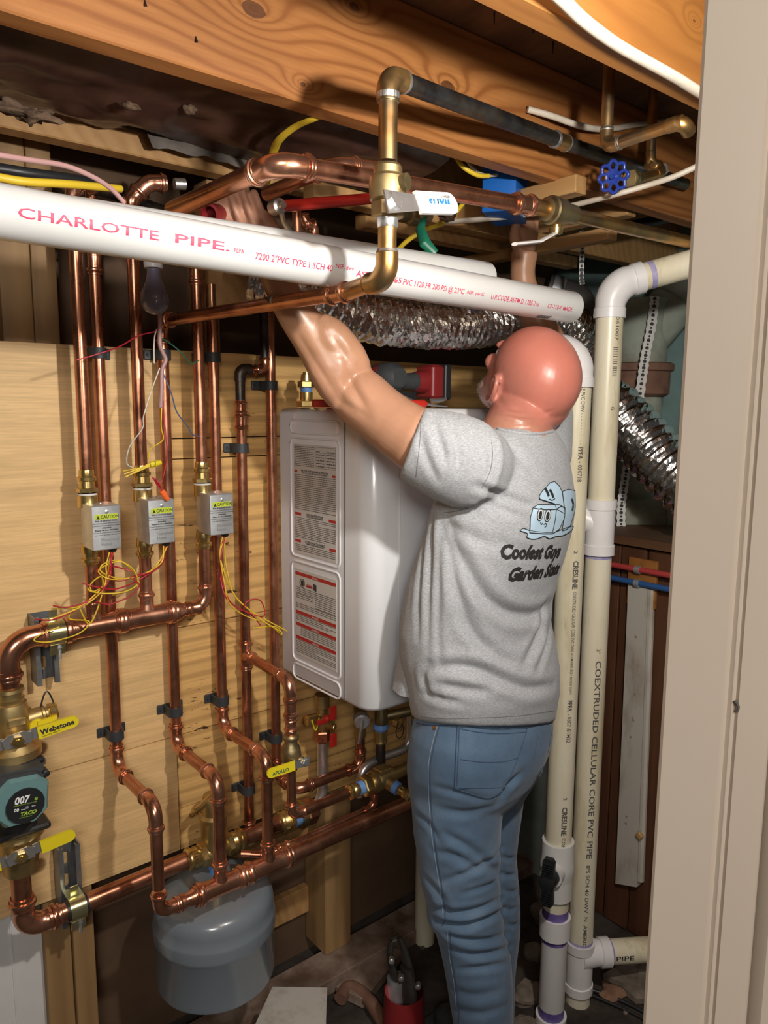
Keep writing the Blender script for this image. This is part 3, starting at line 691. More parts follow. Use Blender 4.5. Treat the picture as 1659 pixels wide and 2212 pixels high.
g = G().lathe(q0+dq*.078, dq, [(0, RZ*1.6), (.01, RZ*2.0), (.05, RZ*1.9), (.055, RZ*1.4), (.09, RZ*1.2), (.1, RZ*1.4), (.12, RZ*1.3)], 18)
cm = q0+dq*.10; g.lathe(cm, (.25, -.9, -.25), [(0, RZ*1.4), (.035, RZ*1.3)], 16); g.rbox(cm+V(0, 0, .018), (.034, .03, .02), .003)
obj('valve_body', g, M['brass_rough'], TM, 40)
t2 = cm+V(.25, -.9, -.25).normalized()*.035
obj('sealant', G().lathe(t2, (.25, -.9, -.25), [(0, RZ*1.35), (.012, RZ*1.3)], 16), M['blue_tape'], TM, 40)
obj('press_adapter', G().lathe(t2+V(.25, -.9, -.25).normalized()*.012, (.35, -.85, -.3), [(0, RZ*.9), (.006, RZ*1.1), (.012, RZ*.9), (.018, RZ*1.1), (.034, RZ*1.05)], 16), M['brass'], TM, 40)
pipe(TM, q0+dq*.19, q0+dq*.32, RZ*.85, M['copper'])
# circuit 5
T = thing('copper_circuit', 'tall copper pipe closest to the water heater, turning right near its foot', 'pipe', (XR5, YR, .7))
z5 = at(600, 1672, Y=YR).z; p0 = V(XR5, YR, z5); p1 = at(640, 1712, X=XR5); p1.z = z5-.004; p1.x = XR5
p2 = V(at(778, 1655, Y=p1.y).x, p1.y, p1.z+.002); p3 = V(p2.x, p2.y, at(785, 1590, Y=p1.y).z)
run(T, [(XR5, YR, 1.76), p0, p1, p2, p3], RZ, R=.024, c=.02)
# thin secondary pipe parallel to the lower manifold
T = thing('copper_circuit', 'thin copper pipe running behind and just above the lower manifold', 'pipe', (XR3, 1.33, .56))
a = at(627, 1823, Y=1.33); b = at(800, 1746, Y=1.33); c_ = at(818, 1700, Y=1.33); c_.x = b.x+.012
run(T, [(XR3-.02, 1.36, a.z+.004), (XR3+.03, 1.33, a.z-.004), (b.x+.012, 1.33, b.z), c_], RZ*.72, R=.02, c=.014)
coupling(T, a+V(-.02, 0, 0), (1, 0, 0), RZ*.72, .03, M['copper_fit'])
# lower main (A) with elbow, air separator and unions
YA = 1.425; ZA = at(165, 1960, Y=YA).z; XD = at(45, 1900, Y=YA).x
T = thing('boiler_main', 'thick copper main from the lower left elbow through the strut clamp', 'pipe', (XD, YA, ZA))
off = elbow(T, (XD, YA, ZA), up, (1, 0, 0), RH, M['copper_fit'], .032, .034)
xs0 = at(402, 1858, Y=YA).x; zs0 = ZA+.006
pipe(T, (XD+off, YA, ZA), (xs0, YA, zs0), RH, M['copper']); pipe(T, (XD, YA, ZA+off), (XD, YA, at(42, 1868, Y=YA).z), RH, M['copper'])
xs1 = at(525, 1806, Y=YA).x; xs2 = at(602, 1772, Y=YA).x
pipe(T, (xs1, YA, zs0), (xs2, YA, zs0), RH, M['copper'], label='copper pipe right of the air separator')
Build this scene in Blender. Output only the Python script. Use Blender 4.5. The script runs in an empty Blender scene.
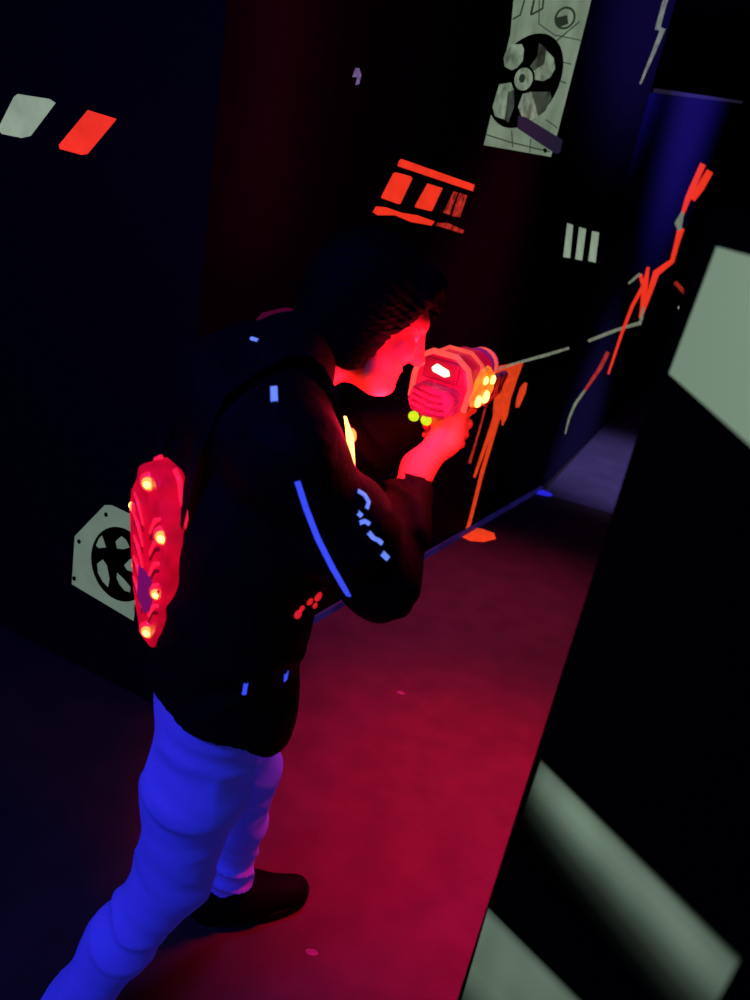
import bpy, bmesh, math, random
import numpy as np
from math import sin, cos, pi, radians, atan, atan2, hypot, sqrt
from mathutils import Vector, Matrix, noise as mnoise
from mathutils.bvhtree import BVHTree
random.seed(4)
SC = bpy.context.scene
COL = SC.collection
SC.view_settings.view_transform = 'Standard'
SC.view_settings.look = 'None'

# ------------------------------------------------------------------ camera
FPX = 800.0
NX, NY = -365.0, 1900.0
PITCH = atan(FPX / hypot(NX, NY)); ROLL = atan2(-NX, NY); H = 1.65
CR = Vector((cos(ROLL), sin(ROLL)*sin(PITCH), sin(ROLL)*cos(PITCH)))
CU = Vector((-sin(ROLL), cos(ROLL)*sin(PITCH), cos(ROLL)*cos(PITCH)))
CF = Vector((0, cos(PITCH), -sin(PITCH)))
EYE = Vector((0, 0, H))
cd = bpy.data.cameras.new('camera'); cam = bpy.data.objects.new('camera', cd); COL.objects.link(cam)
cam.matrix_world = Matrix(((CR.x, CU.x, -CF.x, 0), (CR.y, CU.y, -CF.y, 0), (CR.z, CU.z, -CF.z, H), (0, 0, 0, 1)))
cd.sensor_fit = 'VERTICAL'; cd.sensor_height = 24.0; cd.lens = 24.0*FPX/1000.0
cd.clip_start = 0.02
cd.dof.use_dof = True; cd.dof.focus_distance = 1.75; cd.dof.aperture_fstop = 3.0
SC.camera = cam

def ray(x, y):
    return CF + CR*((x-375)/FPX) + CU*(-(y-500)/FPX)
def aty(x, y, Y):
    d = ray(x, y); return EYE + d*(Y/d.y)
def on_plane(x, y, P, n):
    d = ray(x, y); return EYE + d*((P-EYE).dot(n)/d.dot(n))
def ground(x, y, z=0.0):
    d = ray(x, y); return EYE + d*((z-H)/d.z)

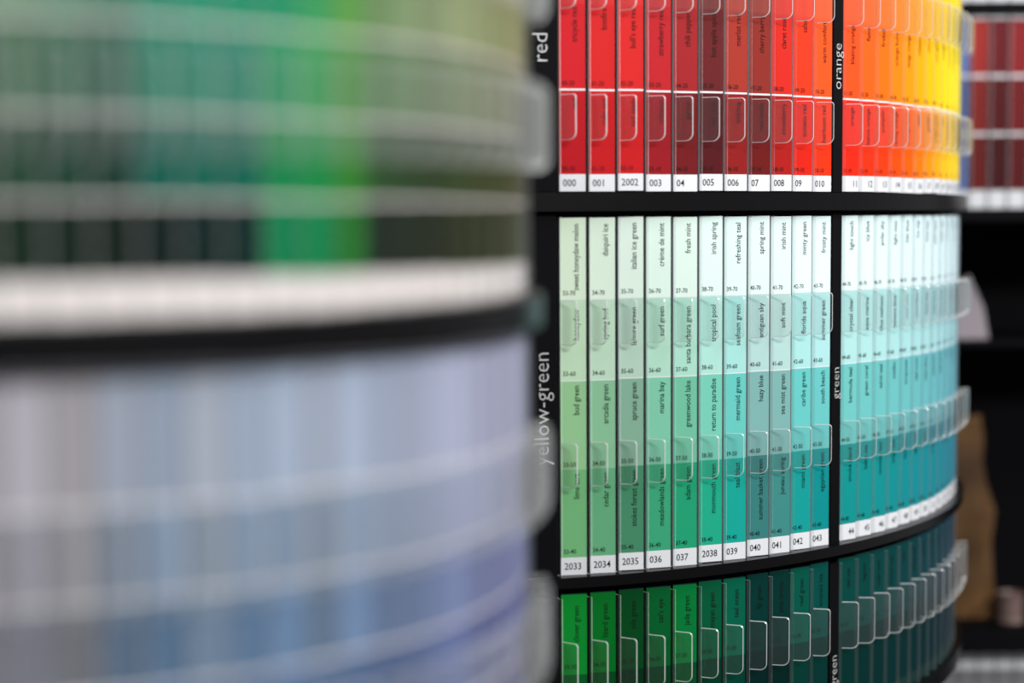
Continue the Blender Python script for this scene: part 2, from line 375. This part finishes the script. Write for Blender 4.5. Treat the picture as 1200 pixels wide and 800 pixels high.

• Stated exercise:
Quote every entry exactly, with the pictures omitted.

• Written answer:
Keep writing the Blender script for this image. This is part 3, starting at line 691. More parts follow. Use Blender 4.5. Treat the picture as 1659 pixels wide and 2212 pixels high.
g = G().lathe(q0+dq*.078, dq, [(0, RZ*1.6), (.01, RZ*2.0), (.05, RZ*1.9), (.055, RZ*1.4), (.09, RZ*1.2), (.1, RZ*1.4), (.12, RZ*1.3)], 18)
cm = q0+dq*.10; g.lathe(cm, (.25, -.9, -.25), [(0, RZ*1.4), (.035, RZ*1.3)], 16); g.rbox(cm+V(0, 0, .018), (.034, .03, .02), .003)
obj('valve_body', g, M['brass_rough'], TM, 40)
t2 = cm+V(.25, -.9, -.25).normalized()*.035
obj('sealant', G().lathe(t2, (.25, -.9, -.25), [(0, RZ*1.35), (.012, RZ*1.3)], 16), M['blue_tape'], TM, 40)
obj('press_adapter', G().lathe(t2+V(.25, -.9, -.25).normalized()*.012, (.35, -.85, -.3), [(0, RZ*.9), (.006, RZ*1.1), (.012, RZ*.9), (.018, RZ*1.1), (.034, RZ*1.05)], 16), M['brass'], TM, 40)
pipe(TM, q0+dq*.19, q0+dq*.32, RZ*.85, M['copper'])
# circuit 5
T = thing('copper_circuit', 'tall copper pipe closest to the water heater, turning right near its foot', 'pipe', (XR5, YR, .7))
z5 = at(600, 1672, Y=YR).z; p0 = V(XR5, YR, z5); p1 = at(640, 1712, X=XR5); p1.z = z5-.004; p1.x = XR5
p2 = V(at(778, 1655, Y=p1.y).x, p1.y, p1.z+.002); p3 = V(p2.x, p2.y, at(785, 1590, Y=p1.y).z)
run(T, [(XR5, YR, 1.76), p0, p1, p2, p3], RZ, R=.024, c=.02)
# thin secondary pipe parallel to the lower manifold
T = thing('copper_circuit', 'thin copper pipe running behind and just above the lower manifold', 'pipe', (XR3, 1.33, .56))
a = at(627, 1823, Y=1.33); b = at(800, 1746, Y=1.33); c_ = at(818, 1700, Y=1.33); c_.x = b.x+.012
run(T, [(XR3-.02, 1.36, a.z+.004), (XR3+.03, 1.33, a.z-.004), (b.x+.012, 1.33, b.z), c_], RZ*.72, R=.02, c=.014)
coupling(T, a+V(-.02, 0, 0), (1, 0, 0), RZ*.72, .03, M['copper_fit'])
# lower main (A) with elbow, air separator and unions
YA = 1.425; ZA = at(165, 1960, Y=YA).z; XD = at(45, 1900, Y=YA).x
T = thing('boiler_main', 'thick copper main from the lower left elbow through the strut clamp', 'pipe', (XD, YA, ZA))
off = elbow(T, (XD, YA, ZA), up, (1, 0, 0), RH, M['copper_fit'], .032, .034)
xs0 = at(402, 1858, Y=YA).x; zs0 = ZA+.006
pipe(T, (XD+off, YA, ZA), (xs0, YA, zs0), RH, M['copper']); pipe(T, (XD, YA, ZA+off), (XD, YA, at(42, 1868, Y=YA).z), RH, M['copper'])
xs1 = at(525, 1806, Y=YA).x; xs2 = at(602, 1772, Y=YA).x
pipe(T, (xs1, YA, zs0), (xs2, YA, zs0), RH, M['copper'], label='copper pipe right of the air separator')
Build this scene in Blender. Output only the Python script. Use Blender 4.5. The script runs in an empty Blender scene.
import bpy, bmesh, math, random
import numpy as np
from math import sin, cos, pi, radians, atan, atan2, hypot, sqrt
from mathutils import Vector, Matrix, noise as mnoise
from mathutils.bvhtree import BVHTree
random.seed(4)
SC = bpy.context.scene
COL = SC.collection
SC.view_settings.view_transform = 'Standard'
SC.view_settings.look = 'None'

# ------------------------------------------------------------------ camera
FPX = 800.0
NX, NY = -365.0, 1900.0
PITCH = atan(FPX / hypot(NX, NY)); ROLL = atan2(-NX, NY); H = 1.65
CR = Vector((cos(ROLL), sin(ROLL)*sin(PITCH), sin(ROLL)*cos(PITCH)))
CU = Vector((-sin(ROLL), cos(ROLL)*sin(PITCH), cos(ROLL)*cos(PITCH)))
CF = Vector((0, cos(PITCH), -sin(PITCH)))
EYE = Vector((0, 0, H))
cd = bpy.data.cameras.new('camera'); cam = bpy.data.objects.new('camera', cd); COL.objects.link(cam)
cam.matrix_world = Matrix(((CR.x, CU.x, -CF.x, 0), (CR.y, CU.y, -CF.y, 0), (CR.z, CU.z, -CF.z, H), (0, 0, 0, 1)))
cd.sensor_fit = 'VERTICAL'; cd.sensor_height = 24.0; cd.lens = 24.0*FPX/1000.0
cd.clip_start = 0.02
cd.dof.use_dof = True; cd.dof.focus_distance = 1.75; cd.dof.aperture_fstop = 3.0
SC.camera = cam

def ray(x, y):
    return CF + CR*((x-375)/FPX) + CU*(-(y-500)/FPX)
def aty(x, y, Y):
    d = ray(x, y); return EYE + d*(Y/d.y)
def on_plane(x, y, P, n):
    d = ray(x, y); return EYE + d*((P-EYE).dot(n)/d.dot(n))
def ground(x, y, z=0.0):
    d = ray(x, y); return EYE + d*((z-H)/d.z)

Continue the Blender Python script for this scene: part 2, from line 375. This part finishes the script. Write for Blender 4.5. Treat the picture as 1200 pixels wide and 800 pixels high.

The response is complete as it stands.